> SET TASK: Every line below that mentions the word "scene" should be copied out.

> PROVIDED DATA:
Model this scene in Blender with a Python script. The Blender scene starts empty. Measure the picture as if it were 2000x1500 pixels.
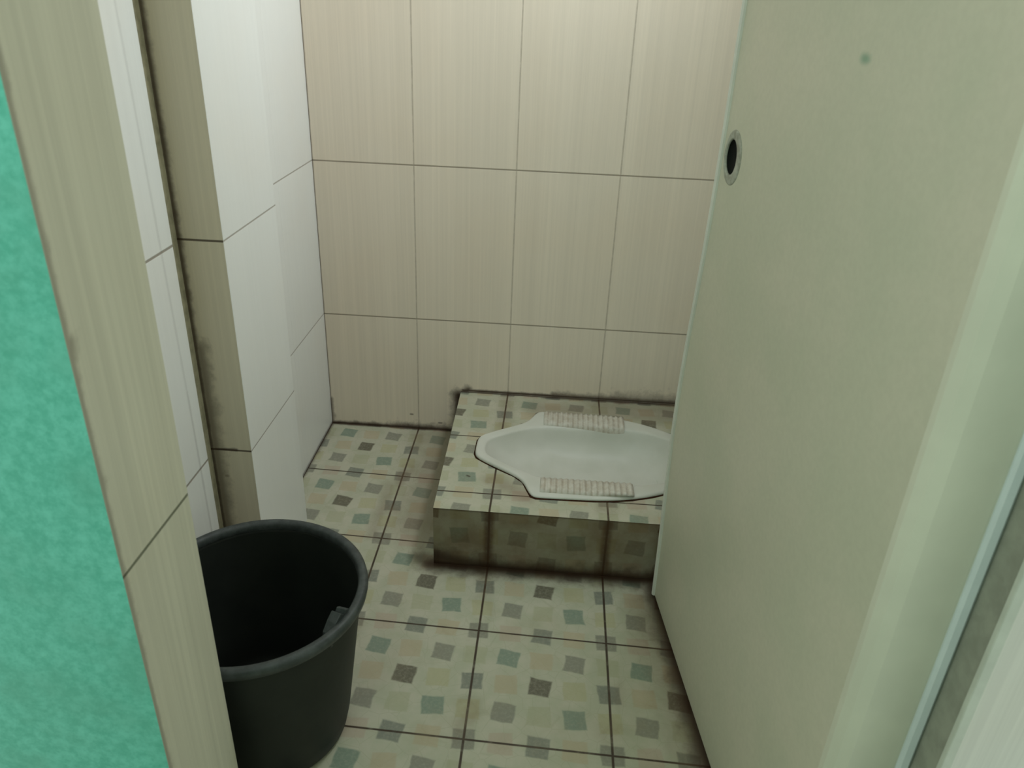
import bpy, bmesh, math
from mathutils import Vector, Matrix

# ------------------------------------------------------------------ units
T = 0.25                      # one floor tile is 25 cm; most numbers below are in tiles
def w(x, y, z): return Vector((x*T, y*T, z*T))
sc = bpy.context.scene
C = sc.collection

# ------------------------------------------------------------------ camera
F_PX = 1505.4
cam_pos = w(1.3964, -7.5556, 4.4698)
yaw, pitch, roll = -0.04709, 0.46453, 0.04081
fw = Vector((math.sin(yaw)*math.cos(pitch), math.cos(yaw)*math.cos(pitch), -math.sin(pitch)))
rt = Vector((math.cos(yaw), -math.sin(yaw), 0)); up = rt.cross(fw)
r2 = math.cos(roll)*rt + math.sin(roll)*up
u2 = -math.sin(roll)*rt + math.cos(roll)*up
cd = bpy.data.cameras.new('camera'); cam = bpy.data.objects.new('camera', cd); C.objects.link(cam)
cd.sensor_width = 36; cd.sensor_fit = 'HORIZONTAL'; cd.lens = F_PX/2000*36
cd.clip_start = 0.02; cd.clip_end = 50
m3 = Matrix((r2, u2, -fw)).transposed()
cam.matrix_world = Matrix.Translation(cam_pos) @ m3.to_4x4()
cd.dof.use_dof = True; cd.dof.focus_distance = 1.7; cd.dof.aperture_fstop = 9.0
sc.camera = cam

# ------------------------------------------------------------------ world, lights, exposure
wd = bpy.data.worlds.new('world'); sc.world = wd; wd.use_nodes = True
bg = wd.node_tree.nodes['Background']
bg.inputs[0].default_value = (0.90, 1.0, 0.89, 1); bg.inputs[1].default_value = 0.98

def area(name, loc, target, sx, sy, power, col, spread=math.pi):
    l = bpy.data.lights.new(name, 'AREA'); l.shape = 'RECTANGLE'; l.size = sx; l.size_y = sy
    l.energy = power; l.color = col; l.spread = spread
    o = bpy.data.objects.new(name, l); C.objects.link(o); o.location = loc
    o.rotation_euler = (target - loc).to_track_quat('-Z', 'Y').to_euler(); return o
# daylight through the high ventilation opening in the right wall
area('window_daylight', w(3.36, -1.4, 7.5), w(-0.9, -1.35, 2.6), 0.45, 0.42, 10.2, (0.88, 0.94, 1.0), 2.35)
# daylight from the corridor outside, above and behind the camera
area('corridor_daylight', w(-1.6, -13.5, 9.5), w(1.0, -5.0, 3.0), 1.2, 1.2, 16.0, (0.72, 1.0, 0.92))

sc.view_settings.view_transform = 'Standard'; sc.view_settings.look = 'None'
sc.view_settings.gamma = 1; sc.view_settings.use_curve_mapping = False
sc.view_settings.exposure = 0.0

# ------------------------------------------------------------------ node helpers
class NT:
    def __init__(s, name):
        s.m = bpy.data.materials.new(name); s.m.use_nodes = True
        s.t = s.m.node_tree; s.n = s.t.nodes; s.b = s.n['Principled BSDF']
        g = s.n.new('ShaderNodeNewGeometry'); s.pos = g.outputs['Position']
        sp = s.n.new('ShaderNodeSeparateXYZ'); s.link(s.pos, sp.inputs[0])
        s.x, s.y, s.z = [s.math('DIVIDE', sp.outputs[i], T) for i in range(3)]   # in tiles
    def link(s, a, b): s.t.links.new(a, b)
    def put(s, v, sock):
        if isinstance(v, (int, float)): sock.default_value = v
        elif isinstance(v, tuple): sock.default_value = v if len(v) == len(sock.default_value) else (*v, 1)
        else: s.link(v, sock)
    def math(s, op, a, b=0.0, c=0.0):
        n = s.n.new('ShaderNodeMath'); n.operation = op
        for i, v in enumerate((a, b, c)): s.put(v, n.inputs[i])
        return n.outputs[0]
    def smooth(s, v, lo, hi, a=0.0, b=1.0):
        n = s.n.new('ShaderNodeMapRange'); n.interpolation_type = 'SMOOTHSTEP'
        s.put(v, n.inputs[0])
        for i, q in enumerate((lo, hi, a, b)): n.inputs[i+1].default_value = q
        return n.outputs[0]
    def vec(s, a, b, c):
        n = s.n.new('ShaderNodeCombineXYZ')
        for i, v in enumerate((a, b, c)): s.put(v, n.inputs[i])
        return n.outputs[0]
    def noise(s, vec, scale, detail=3, rough=0.55):
        n = s.n.new('ShaderNodeTexNoise'); s.put(vec, n.inputs['Vector'])
        n.inputs['Scale'].default_value = scale; n.inputs['Detail'].default_value = detail
        n.inputs['Roughness'].default_value = rough
        return n.outputs['Fac']
    def mix(s, f, a, b, blend='MIX'):
        n = s.n.new('ShaderNodeMix'); n.data_type = 'RGBA'; n.blend_type = blend
        s.put(f, n.inputs[0]); s.put(a, n.inputs[6]); s.put(b, n.inputs[7]); return n.outputs[2]
    def seg(s, A, B, wd, wob=None, wamt=0.6):
        """soft mask round the line A-B (tiles), width wd, its edge broken by noise"""
        A = Vector(A); B = Vector(B); BA = B-A; L2 = BA.length_squared
        P = s.vec(s.x, s.y, s.z)
        d = s.n.new('ShaderNodeVectorMath'); d.operation = 'SUBTRACT'; s.link(P, d.inputs[0]); d.inputs[1].default_value = A
        dt = s.n.new('ShaderNodeVectorMath'); dt.operation = 'DOT_PRODUCT'; s.link(d.outputs[0], dt.inputs[0]); dt.inputs[1].default_value = BA/L2
        h = s.n.new('ShaderNodeClamp'); s.link(dt.outputs['Value'], h.inputs[0])
        sc_ = s.n.new('ShaderNodeVectorMath'); sc_.operation = 'SCALE'; sc_.inputs[0].default_value = BA; s.link(h.outputs[0], sc_.inputs['Scale'])
        e = s.n.new('ShaderNodeVectorMath'); e.operation = 'DISTANCE'; s.link(d.outputs[0], e.inputs[0]); s.link(sc_.outputs[0], e.inputs[1])
        dist = e.outputs['Value']
        if wob is not None:
            dist = s.math('MULTIPLY', dist, s.math('MULTIPLY_ADD', wob, 2*wamt*1.6, 1-wamt*1.6))
        return s.smooth(dist, 0.0, wd, 1.0, 0.0)
    def maxi(s, l):
        r = l[0]
        for v in l[1:]: r = s.math('MAXIMUM', r, v)
        return r
    def line(s, v, v0, period, half):
        """1 on grout lines at v = v0 + k*period"""
        q = s.math('DIVIDE', s.math('SUBTRACT', v, v0), period)
        f = s.math('ABSOLUTE', s.math('SUBTRACT', s.math('FRACT', s.math('ADD', q, 0.5)), 0.5))
        return s.smooth(f, half/period*0.5, half/period*1.3, 1.0, 0.0)
    def finish(s, col, rough=0.4, spec=0.4, bump=None, bstr=0.3, bdist=0.002):
        s.put(col, s.b.inputs['Base Color']); s.put(rough, s.b.inputs['Roughness'])
        s.b.inputs['Specular IOR Level'].default_value = spec
        if bump is not None:
            n = s.n.new('ShaderNodeBump'); n.inputs['Strength'].default_value = bstr; n.inputs['Distance'].default_value = bdist
            s.link(bump, n.inputs['Height']); s.link(n.outputs[0], s.b.inputs['Normal'])
        return s.m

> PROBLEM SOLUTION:
Model this scene in Blender with a Python script. The Blender scene starts empty. Measure the picture as if it were 2000x1500 pixels.
sc = bpy.context.scene